- _Objective_
Repeat the listing in full, preserving every character.

== Information shown

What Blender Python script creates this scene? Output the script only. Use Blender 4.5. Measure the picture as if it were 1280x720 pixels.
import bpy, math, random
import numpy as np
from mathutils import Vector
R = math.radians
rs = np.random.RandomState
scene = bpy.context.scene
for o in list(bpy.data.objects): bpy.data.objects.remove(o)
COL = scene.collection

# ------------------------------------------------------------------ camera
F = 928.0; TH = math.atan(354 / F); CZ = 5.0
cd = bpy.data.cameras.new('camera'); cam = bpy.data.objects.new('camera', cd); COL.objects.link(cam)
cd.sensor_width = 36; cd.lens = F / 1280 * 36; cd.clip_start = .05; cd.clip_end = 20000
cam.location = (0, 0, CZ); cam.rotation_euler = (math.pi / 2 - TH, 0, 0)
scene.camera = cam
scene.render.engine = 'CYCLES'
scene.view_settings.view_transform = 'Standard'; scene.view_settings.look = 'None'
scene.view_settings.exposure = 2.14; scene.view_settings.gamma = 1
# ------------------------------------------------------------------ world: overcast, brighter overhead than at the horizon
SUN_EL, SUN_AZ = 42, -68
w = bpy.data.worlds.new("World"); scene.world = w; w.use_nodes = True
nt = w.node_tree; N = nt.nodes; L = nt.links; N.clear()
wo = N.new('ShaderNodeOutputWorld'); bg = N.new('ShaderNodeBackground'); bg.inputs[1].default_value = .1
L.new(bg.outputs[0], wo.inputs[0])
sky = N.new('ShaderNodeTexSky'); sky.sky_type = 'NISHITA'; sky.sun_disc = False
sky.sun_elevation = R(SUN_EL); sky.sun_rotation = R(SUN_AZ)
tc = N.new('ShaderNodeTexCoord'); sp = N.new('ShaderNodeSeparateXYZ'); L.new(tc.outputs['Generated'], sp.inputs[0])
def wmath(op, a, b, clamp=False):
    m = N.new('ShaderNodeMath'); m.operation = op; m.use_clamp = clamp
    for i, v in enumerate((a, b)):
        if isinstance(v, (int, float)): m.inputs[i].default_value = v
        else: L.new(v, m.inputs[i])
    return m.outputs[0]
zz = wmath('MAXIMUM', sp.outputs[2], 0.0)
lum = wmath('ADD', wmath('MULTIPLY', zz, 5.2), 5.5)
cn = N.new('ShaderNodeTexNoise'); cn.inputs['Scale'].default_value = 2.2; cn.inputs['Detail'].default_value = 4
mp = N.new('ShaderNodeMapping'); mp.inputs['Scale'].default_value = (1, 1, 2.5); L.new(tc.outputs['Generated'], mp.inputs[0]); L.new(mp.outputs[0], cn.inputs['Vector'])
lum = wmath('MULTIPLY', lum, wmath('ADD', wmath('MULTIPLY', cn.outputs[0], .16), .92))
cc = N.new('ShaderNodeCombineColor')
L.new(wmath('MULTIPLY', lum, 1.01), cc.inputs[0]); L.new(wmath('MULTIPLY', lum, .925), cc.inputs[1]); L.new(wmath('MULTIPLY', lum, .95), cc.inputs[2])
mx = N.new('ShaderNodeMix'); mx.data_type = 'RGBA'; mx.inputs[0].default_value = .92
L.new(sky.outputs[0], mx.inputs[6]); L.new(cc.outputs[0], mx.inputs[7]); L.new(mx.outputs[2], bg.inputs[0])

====

- _Finished task_
What Blender Python script creates this scene? Output the script only. Use Blender 4.5. Measure the picture as if it were 1280x720 pixels.
import bpy, math, random
import numpy as np
from mathutils import Vector
R = math.radians
rs = np.random.RandomState
scene = bpy.context.scene
for o in list(bpy.data.objects): bpy.data.objects.remove(o)
COL = scene.collection

# ------------------------------------------------------------------ camera
F = 928.0; TH = math.atan(354 / F); CZ = 5.0
cd = bpy.data.cameras.new('camera'); cam = bpy.data.objects.new('camera', cd); COL.objects.link(cam)
cd.sensor_width = 36; cd.lens = F / 1280 * 36; cd.clip_start = .05; cd.clip_end = 20000
cam.location = (0, 0, CZ); cam.rotation_euler = (math.pi / 2 - TH, 0, 0)
scene.camera = cam
scene.render.engine = 'CYCLES'
scene.view_settings.view_transform = 'Standard'; scene.view_settings.look = 'None'
scene.view_settings.exposure = 2.14; scene.view_settings.gamma = 1
# ------------------------------------------------------------------ world: overcast, brighter overhead than at the horizon
SUN_EL, SUN_AZ = 42, -68
w = bpy.data.worlds.new("World"); scene.world = w; w.use_nodes = True
nt = w.node_tree; N = nt.nodes; L = nt.links; N.clear()
wo = N.new('ShaderNodeOutputWorld'); bg = N.new('ShaderNodeBackground'); bg.inputs[1].default_value = .1
L.new(bg.outputs[0], wo.inputs[0])
sky = N.new('ShaderNodeTexSky'); sky.sky_type = 'NISHITA'; sky.sun_disc = False
sky.sun_elevation = R(SUN_EL); sky.sun_rotation = R(SUN_AZ)
tc = N.new('ShaderNodeTexCoord'); sp = N.new('ShaderNodeSeparateXYZ'); L.new(tc.outputs['Generated'], sp.inputs[0])
def wmath(op, a, b, clamp=False):
    m = N.new('ShaderNodeMath'); m.operation = op; m.use_clamp = clamp
    for i, v in enumerate((a, b)):
        if isinstance(v, (int, float)): m.inputs[i].default_value = v
        else: L.new(v, m.inputs[i])
    return m.outputs[0]
zz = wmath('MAXIMUM', sp.outputs[2], 0.0)
lum = wmath('ADD', wmath('MULTIPLY', zz, 5.2), 5.5)
cn = N.new('ShaderNodeTexNoise'); cn.inputs['Scale'].default_value = 2.2; cn.inputs['Detail'].default_value = 4
mp = N.new('ShaderNodeMapping'); mp.inputs['Scale'].default_value = (1, 1, 2.5); L.new(tc.outputs['Generated'], mp.inputs[0]); L.new(mp.outputs[0], cn.inputs['Vector'])
lum = wmath('MULTIPLY', lum, wmath('ADD', wmath('MULTIPLY', cn.outputs[0], .16), .92))
cc = N.new('ShaderNodeCombineColor')
L.new(wmath('MULTIPLY', lum, 1.01), cc.inputs[0]); L.new(wmath('MULTIPLY', lum, .925), cc.inputs[1]); L.new(wmath('MULTIPLY', lum, .95), cc.inputs[2])
mx = N.new('ShaderNodeMix'); mx.data_type = 'RGBA'; mx.inputs[0].default_value = .92
L.new(sky.outputs[0], mx.inputs[6]); L.new(cc.outputs[0], mx.inputs[7]); L.new(mx.outputs[2], bg.inputs[0])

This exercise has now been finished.